Some work has been done making selections of hickory trees. There are grafted cultivars of hickory available from a few specialized nurseries. If we plant the seeds from those trees or from other excellent sources, what new trees might we find? I have found an excellent shagbark hickory growing in a cemetery of Revolutionary War vets. The tree appears to be as old as the cemetery. It has outstanding form and health and bears beautiful football-shaped nuts that crack out well. Another tree a few miles away makes large heart-shaped nuts that are just bursting with meat. The more hickory seeds that people plant, the more we can discover trees with outstanding qualities. It seems to me that most schoolyards and parks could use at least a handful of hickory trees planted by kids who will see the nuts one day.
Working with Hickory Nuts
I realize the challenge in breeding a wild tree that can take 30 years to flower. Perhaps it is not just the trees that we need to work with but also the nuts. The wild crop is already here, already planted, and is enormous. It is our failing in not knowing how to use it. The gift is here and we do not know how to open the package. If this civilization can fly into outer space, then surely we can overcome a thick nut shell. We do have the means; it is a question of will and inspiration.

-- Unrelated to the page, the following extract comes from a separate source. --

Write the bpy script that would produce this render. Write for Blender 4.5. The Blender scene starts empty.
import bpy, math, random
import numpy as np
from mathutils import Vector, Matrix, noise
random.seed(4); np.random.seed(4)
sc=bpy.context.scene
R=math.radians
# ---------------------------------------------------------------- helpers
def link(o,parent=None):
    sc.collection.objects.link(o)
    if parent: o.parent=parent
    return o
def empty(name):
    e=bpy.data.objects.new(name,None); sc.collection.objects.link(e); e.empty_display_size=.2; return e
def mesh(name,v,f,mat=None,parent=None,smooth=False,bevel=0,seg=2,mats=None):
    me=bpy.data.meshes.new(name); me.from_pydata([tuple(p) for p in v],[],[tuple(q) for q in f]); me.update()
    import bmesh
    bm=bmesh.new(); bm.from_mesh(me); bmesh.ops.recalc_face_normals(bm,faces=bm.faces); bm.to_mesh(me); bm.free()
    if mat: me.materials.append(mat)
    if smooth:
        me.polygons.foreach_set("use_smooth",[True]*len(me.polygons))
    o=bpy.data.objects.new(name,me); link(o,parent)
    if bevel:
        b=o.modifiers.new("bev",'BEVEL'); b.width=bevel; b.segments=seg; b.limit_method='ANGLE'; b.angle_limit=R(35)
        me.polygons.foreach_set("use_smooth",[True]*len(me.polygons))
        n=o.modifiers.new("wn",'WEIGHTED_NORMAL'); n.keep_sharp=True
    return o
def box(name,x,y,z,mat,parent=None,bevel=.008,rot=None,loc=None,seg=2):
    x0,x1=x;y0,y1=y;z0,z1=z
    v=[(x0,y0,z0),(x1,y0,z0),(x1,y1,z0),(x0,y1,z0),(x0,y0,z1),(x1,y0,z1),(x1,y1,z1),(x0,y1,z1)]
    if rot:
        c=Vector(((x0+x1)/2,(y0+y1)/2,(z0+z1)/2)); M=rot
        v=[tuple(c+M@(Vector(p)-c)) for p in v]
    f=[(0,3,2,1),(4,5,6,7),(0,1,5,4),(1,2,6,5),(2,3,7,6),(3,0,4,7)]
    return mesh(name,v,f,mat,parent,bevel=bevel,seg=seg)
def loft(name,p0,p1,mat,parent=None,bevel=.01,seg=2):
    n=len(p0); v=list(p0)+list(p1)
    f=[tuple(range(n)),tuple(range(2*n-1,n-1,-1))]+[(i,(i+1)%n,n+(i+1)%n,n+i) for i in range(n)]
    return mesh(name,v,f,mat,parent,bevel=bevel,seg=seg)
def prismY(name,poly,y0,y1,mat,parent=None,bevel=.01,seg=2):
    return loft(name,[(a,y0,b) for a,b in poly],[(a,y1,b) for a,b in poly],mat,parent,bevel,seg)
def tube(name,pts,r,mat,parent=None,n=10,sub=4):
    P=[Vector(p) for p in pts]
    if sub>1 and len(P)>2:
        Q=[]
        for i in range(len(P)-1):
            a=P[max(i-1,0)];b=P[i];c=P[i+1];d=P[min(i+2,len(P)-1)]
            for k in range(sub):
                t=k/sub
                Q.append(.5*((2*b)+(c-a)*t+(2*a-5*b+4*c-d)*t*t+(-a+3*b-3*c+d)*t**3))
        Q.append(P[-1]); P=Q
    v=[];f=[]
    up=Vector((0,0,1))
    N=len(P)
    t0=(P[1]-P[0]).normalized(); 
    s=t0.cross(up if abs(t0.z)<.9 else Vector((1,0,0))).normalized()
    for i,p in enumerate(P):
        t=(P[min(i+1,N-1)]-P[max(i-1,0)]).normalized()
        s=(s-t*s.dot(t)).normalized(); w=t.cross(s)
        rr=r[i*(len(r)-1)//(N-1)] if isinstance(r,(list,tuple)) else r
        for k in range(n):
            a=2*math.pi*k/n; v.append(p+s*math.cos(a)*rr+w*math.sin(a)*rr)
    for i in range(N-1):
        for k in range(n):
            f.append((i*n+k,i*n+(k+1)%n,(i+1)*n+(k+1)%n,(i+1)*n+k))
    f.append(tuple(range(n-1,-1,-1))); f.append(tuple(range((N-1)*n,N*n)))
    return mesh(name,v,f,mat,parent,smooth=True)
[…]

How complicated a machine would be needed to crack and separate kernels from shells? Whoever can answer this question will start an industry around shagbark hickory. You will see the planting of orchards, the tending of wild groves, and the busy hands of countless people harvesting.
Commercial Possibilities
Hickory trees allow people who want to be nut growers to start without having to wait for planted trees to grow. There is already an abundant wild crop; it just needs to be harvested.

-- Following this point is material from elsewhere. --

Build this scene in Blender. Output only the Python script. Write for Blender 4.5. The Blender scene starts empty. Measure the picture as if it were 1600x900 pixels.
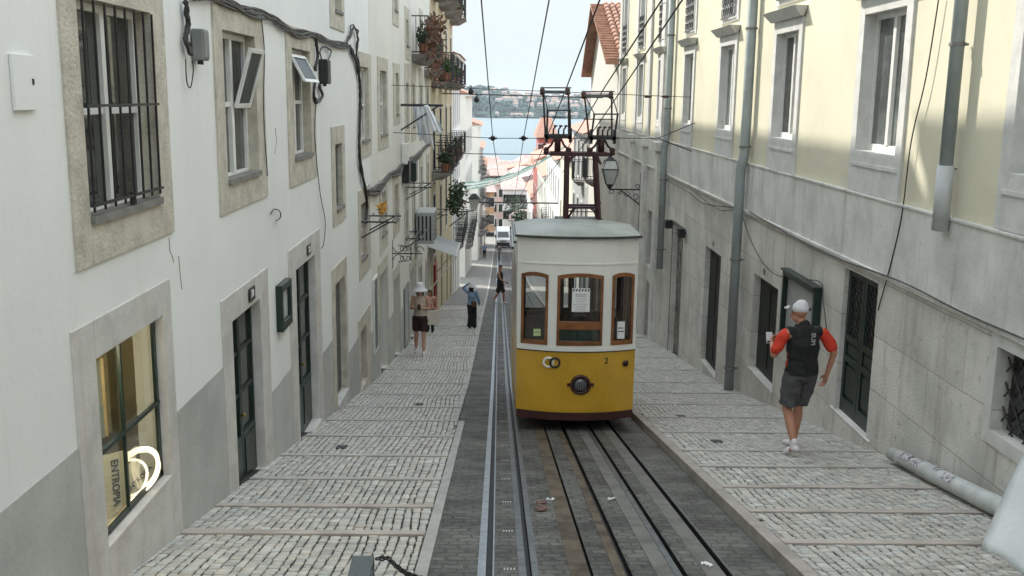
import bpy, bmesh, math, random
from mathutils import Vector, Matrix
import numpy as np
rnd = random.Random(7)
R = math.radians
S = bpy.context.scene
COL = S.collection

# ------------------------------------------------------------------ camera
CAM_H, FPX = 1.965, 1550.0
YAW, PITCH, ROLL = R(0.81), R(10.95), R(0.7)
fw = Vector((math.sin(YAW)*math.cos(PITCH), math.cos(YAW)*math.cos(PITCH), -math.sin(PITCH)))
r0 = Vector((math.cos(YAW), -math.sin(YAW), 0)); u0 = r0.cross(fw)
rt = r0*math.cos(ROLL) + u0*math.sin(ROLL); up = -r0*math.sin(ROLL) + u0*math.cos(ROLL)
C0 = Vector((0, 0, CAM_H))
cd = bpy.data.cameras.new('camera'); cam = bpy.data.objects.new('camera', cd); COL.objects.link(cam)
M = Matrix((rt, up, -fw)).transposed().to_4x4(); M.translation = C0
cam.matrix_world = M
cd.sensor_width = 36; cd.lens = FPX/1600*36; cd.clip_start = 0.05; cd.clip_end = 30000
S.camera = cam

# ------------------------------------------------------------------ light
SUN_AZ = Vector((-1.0, 1.3, 0)).normalized()      # towards the sun, ahead on the left
SUN_EL = R(42)
w = bpy.data.worlds.new('World'); S.world = w; w.use_nodes = True
nt = w.node_tree; bg = nt.nodes['Background']
sky = nt.nodes.new('ShaderNodeTexSky'); sky.sky_type = 'NISHITA'; sky.sun_disc = False
sky.sun_elevation = SUN_EL; sky.sun_rotation = math.atan2(SUN_AZ.x, SUN_AZ.y)
sky.dust_density = 0.6; sky.air_density = 1.0; sky.ozone_density = 1.0
mixs = nt.nodes.new('ShaderNodeMix'); mixs.data_type = 'RGBA'; mixs.inputs[0].default_value = .45     # thin high haze whitens the blue
mixs.inputs[7].default_value = (7.0, 7.2, 6.7, 1)
nt.links.new(sky.outputs[0], mixs.inputs[6])
tcw = nt.nodes.new('ShaderNodeTexCoord'); sp = nt.nodes.new('ShaderNodeSeparateXYZ'); nt.links.new(tcw.outputs['Generated'], sp.inputs[0])
mrw = nt.nodes.new('ShaderNodeMapRange'); mrw.interpolation_type = 'SMOOTHSTEP'; mrw.inputs[1].default_value = .10; mrw.inputs[2].default_value = .34; nt.links.new(sp.outputs[2], mrw.inputs[0])
low = nt.nodes.new('ShaderNodeMapRange'); low.inputs[1].default_value = 0; low.inputs[2].default_value = .12; nt.links.new(sp.outputs[2], low.inputs[0])
lowc = nt.nodes.new('ShaderNodeMix'); lowc.data_type = 'RGBA'; nt.links.new(low.outputs[0], lowc.inputs[0]); lowc.inputs[6].default_value = (1.60, 1.80, 1.88, 1); lowc.inputs[7].default_value = (1.80, 1.96, 2.02, 1)   # dull haze low over the river
mixh = nt.nodes.new('ShaderNodeMix'); mixh.data_type = 'RGBA'; nt.links.new(mrw.outputs[0], mixh.inputs[0]); nt.links.new(lowc.outputs[2], mixh.inputs[6]); nt.links.new(mixs.outputs[2], mixh.inputs[7])
nt.links.new(mixh.outputs[2], bg.inputs[0]); bg.inputs[1].default_value = 0.15
sl = bpy.data.lights.new('sun', 'SUN'); sl.energy = 2.0; sl.angle = R(0.6); sl.color = (1, .95, .87)
so = bpy.data.objects.new('sun', sl); COL.objects.link(so)
sdir = Vector((SUN_AZ.x*math.cos(SUN_EL), SUN_AZ.y*math.cos(SUN_EL), math.sin(SUN_EL)))
so.rotation_euler = sdir.to_track_quat('Z', 'Y').to_euler(); so.location = (0, 0, 60)
S.view_settings.view_transform = 'Standard'; S.view_settings.look = 'None'
S.view_settings.gamma = 1; S.view_settings.use_curve_mapping = False
S.view_settings.exposure = 1.75

# ------------------------------------------------------------------ measuring helpers (photo direction -> point on a real surface)
def ray(px, py):
    return fw*FPX + rt*(px-800) - up*(py-450)
def onX(px, py, X):
    d = ray(px, py); t = X/d.x; return C0 + d*t
def onY(px, py, Y):
    d = ray(px, py); t = Y/d.y; return C0 + d*t
PROF = [(-20, 3.804), (0, 0), (18.5, -3.52), (63, -10.07), (200, -26.1), (700, -56.0), (800, -62.0), (2650, -62.0), (2900, -57.0), (9000, -57)]
def gz(y):
    for (a, za), (b, zb) in zip(PROF, PROF[1:]):
        if y <= b: return za + (zb-za)*(y-a)/(b-a)
    return PROF[-1][1]
def onG(px, py, off=0.0):
    d = ray(px, py); t = 0.0
    lo, hi = 0.001, 1.0
    f = lambda k: (C0+d*k).z - gz((C0+d*k).y) - off
    while f(hi) > 0 and hi < 50: hi *= 1.15
    for _ in range(50):
        m = (lo+hi)/2
        if f(m) > 0: lo = m
        else: hi = m
    return C0 + d*lo
XL, XR = -2.40, 4.28

# ------------------------------------------------------------------ materials
def nodes(m):
    m.use_nodes = True; return m.node_tree, m.node_tree.nodes, m.node_tree.links
def c4(c): return (c[0], c[1], c[2], 1)
MATS = {}
def mat(name, col, rough=.8, var=.12, scale=2.5, bump=.15, bscale=60, streak=0, scol=None, metal=0, spec=.4, brick=None, attr=False, coat=0, spots=0, spcol=(.2,.19,.17)):
    if name in MATS: return MATS[name]
    m = bpy.data.materials.new(name); t, N, L = nodes(m); b = N['Principled BSDF']
    b.inputs['Roughness'].default_value = rough; b.inputs['Metallic'].default_value = metal
    b.inputs['Specular IOR Level'].default_value = spec
    if coat: b.inputs['Coat Weight'].default_value = coat; b.inputs['Coat Roughness'].default_value = .15
    geo = N.new('ShaderNodeNewGeometry')
    def noise(sc, det=5, mp=None, rough_=.6):
        n = N.new('ShaderNodeTexNoise'); n.inputs['Scale'].default_value = sc; n.inputs['Detail'].default_value = det
        n.inputs['Roughness'].default_value = rough_
        if mp:
            v = N.new('ShaderNodeVectorMath'); v.operation = 'MULTIPLY'; v.inputs[1].default_value = mp
            L.new(geo.outputs['Position'], v.inputs[0]); L.new(v.outputs[0], n.inputs['Vector'])
        else: L.new(geo.outputs['Position'], n.inputs['Vector'])
        return n.outputs['Fac']
    def ramp(src, a, bb):
        r = N.new('ShaderNodeMapRange'); r.inputs[1].default_value = a; r.inputs[2].default_value = bb; r.interpolation_type = 'SMOOTHSTEP'
        L.new(src, r.inputs[0]); return r.outputs[0]
    def mix(f, a, bb, k=1.0, typ='MIX'):
        x = N.new('ShaderNodeMix'); x.data_type = 'RGBA'; x.blend_type = typ
        if k != 1.0:
            mm = N.new('ShaderNodeMath'); mm.operation = 'MULTIPLY'; mm.inputs[1].default_value = k; L.new(f, mm.inputs[0]); f = mm.outputs[0]
        if hasattr(f, 'is_linked'): L.new(f, x.inputs[0])
        else: x.inputs[0].default_value = f
        for i, s in ((6, a), (7, bb)):
            if hasattr(s, 'is_linked'): L.new(s, x.inputs[i])
            else: x.inputs[i].default_value = c4(s)
        return x.outputs[2]
    base = tuple(col)
    dark = tuple(c*(1-var*2) for c in base)
    out = mix(ramp(noise(scale), .35, .7), base, dark)
    hb = None
    if brick:
        sep = N.new('ShaderNodeSeparateXYZ'); L.new(geo.outputs['Position'], sep.inputs[0])
        cmb = N.new('ShaderNodeCombineXYZ')
        ax = brick.get('axes', 'YZ')
        L.new(sep.outputs[ax[0]], cmb.inputs[0]); L.new(sep.outputs[ax[1]], cmb.inputs[1])
        nn = N.new('ShaderNodeTexNoise'); nn.inputs['Scale'].default_value = brick.get('ws', 2)
        L.new(geo.outputs['Position'], nn.inputs['Vector'])
        ad = N.new('ShaderNodeVectorMath'); ad.operation = 'MULTIPLY_ADD'; ad.inputs[1].default_value = (brick.get('warp', .02),)*3
        L.new(nn.outputs['Color'], ad.inputs[0]); L.new(cmb.outputs[0], ad.inputs[2])
        bt = N.new('ShaderNodeTexBrick'); bt.inputs['Scale'].default_value = 1
        bt.inputs['Brick Width'].default_value = brick['w']; bt.inputs['Row Height'].default_value = brick['h']
        bt.inputs['Mortar Size'].default_value = brick.get('m', .006); bt.inputs['Mortar Smooth'].default_value = .3
        bt.inputs['Color1'].default_value = (1, 1, 1, 1); v2 = brick.get('v', .85); bt.inputs['Color2'].default_value = (v2, v2, v2, 1)
        bt.inputs['Mortar'].default_value = c4(brick.get('mc', (.45, .43, .4)))
        bt.offset = brick.get('off', .5); L.new(ad.outputs[0], bt.inputs['Vector'])
        out = mix(1.0, out, bt.outputs['Color'], 1.0, 'MULTIPLY'); hb = bt.outputs['Fac']
    if streak:
        out = mix(ramp(noise(1.0, 6, (5.0, 5.0, .55), .7), .5, .78), out, scol or tuple(c*.45 for c in base), streak)
    if spots:
        out = mix(ramp(noise(9.0, 8, None, .75), .56, .66), out, spcol, spots)
    if attr:
        at = N.new('ShaderNodeAttribute'); at.attribute_name = 'tint'
        out = mix(1.0, out, at.outputs['Color'], 1.0, 'MULTIPLY')
    L.new(out, b.inputs['Base Color'])
    if bump:
        bp = N.new('ShaderNodeBump'); bp.inputs['Strength'].default_value = bump; bp.inputs['Distance'].default_value = .02
        src = noise(bscale, 4)
        if hb is not None:
            mm = N.new('ShaderNodeMath'); mm.operation = 'MULTIPLY_ADD'; mm.inputs[1].default_value = -1.5; L.new(hb, mm.inputs[0]); L.new(src, mm.inputs[2]); src = mm.outputs[0]
        L.new(src, bp.inputs['Height']); L.new(bp.outputs[0], b.inputs['Normal'])
    MATS[name] = m; return m
def glass_mat(name, col=(.03, .035, .035), rough=.06, var=.0):
    m = mat(name, col, rough, .35, 1.2, 0, spec=.9, streak=0); return m
def clear_glass(name, amt=.12):
    if name in MATS: return MATS[name]
    m = bpy.data.materials.new(name); t, N, L = nodes(m)
    N.remove(N['Principled BSDF']); o = N['Material Output']
    a = N.new('ShaderNodeBsdfTransparent'); a.inputs[0].default_value = (.82, .86, .85, 1)
    g = N.new('ShaderNodeBsdfGlossy'); g.inputs['Roughness'].default_value = .03
    fr = N.new('ShaderNodeLayerWeight'); fr.inputs[0].default_value = .5; pw = N.new('ShaderNodeMath'); pw.operation = 'POWER'; pw.inputs[1].default_value = 5; L.new(fr.outputs['Facing'], pw.inputs[0])
    ad = N.new('ShaderNodeMath'); ad.operation = 'ADD'; ad.inputs[1].default_value = amt*.5+.04; L.new(pw.outputs[0], ad.inputs[0])
    mx = N.new('ShaderNodeMixShader'); L.new(ad.outputs[0], mx.inputs[0]); L.new(a.outputs[0], mx.inputs[1]); L.new(g.outputs[0], mx.inputs[2])
    L.new(mx.outputs[0], o.inputs[0]); MATS[name] = m; return m
def emit_mat(name, col, s):
    m = bpy.data.materials.new(name); t, N, L = nodes(m); b = N['Principled BSDF']
    b.inputs['Base Color'].default_value = c4(col); b.inputs['Emission Color'].default_value = c4(col); b.inputs['Emission Strength'].default_value = s
    MATS[name] = m; return m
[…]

Hickory milk is one avenue that I have pursued. We have brewed it on-site at festivals to avoid needing a commercial kitchen. Sold by the individual cup, hickory nuts are worth quite a bit of money. If I were to take the milk further, I would approach local coffee shops. And to go further still, it could be bottled and packaged like any other nut milk.
Making kernels into candy greatly increases their value and makes the slow cracking process worthwhile.

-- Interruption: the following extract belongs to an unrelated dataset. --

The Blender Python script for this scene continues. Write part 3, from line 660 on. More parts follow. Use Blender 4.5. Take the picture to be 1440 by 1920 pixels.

Wild pecans abound in their native range and can be harvested for free in many places.
I believe the oil from bitternut hickories offers a really great way to make a living with these trees. As enthusiasm for tree crops builds, the oilnut may become an industry, feeding people and the trees at the same time. How many farmers would leave bitternut hickories around the edges of their fields if they knew the in-shell nuts were worth up to $20 a gallon?
Hickory seeds of all species are also of significant value to the nursery trade, particularly for restoration, wildlife plantings, and soil and water conservation. A normal price for seed is around $6 per pound. A healthy person can gather hundreds of pounds in a day.
Maybe you will plant a hickory tree; maybe you’ll carve some of that wood, or burn it in your stove; maybe you’ll eat hickory nuts in pies and ice cream and all by themselves around a fire. Whatever you do, I hope that you enjoy hickory trees. They are one of the best gifts from the forest to you.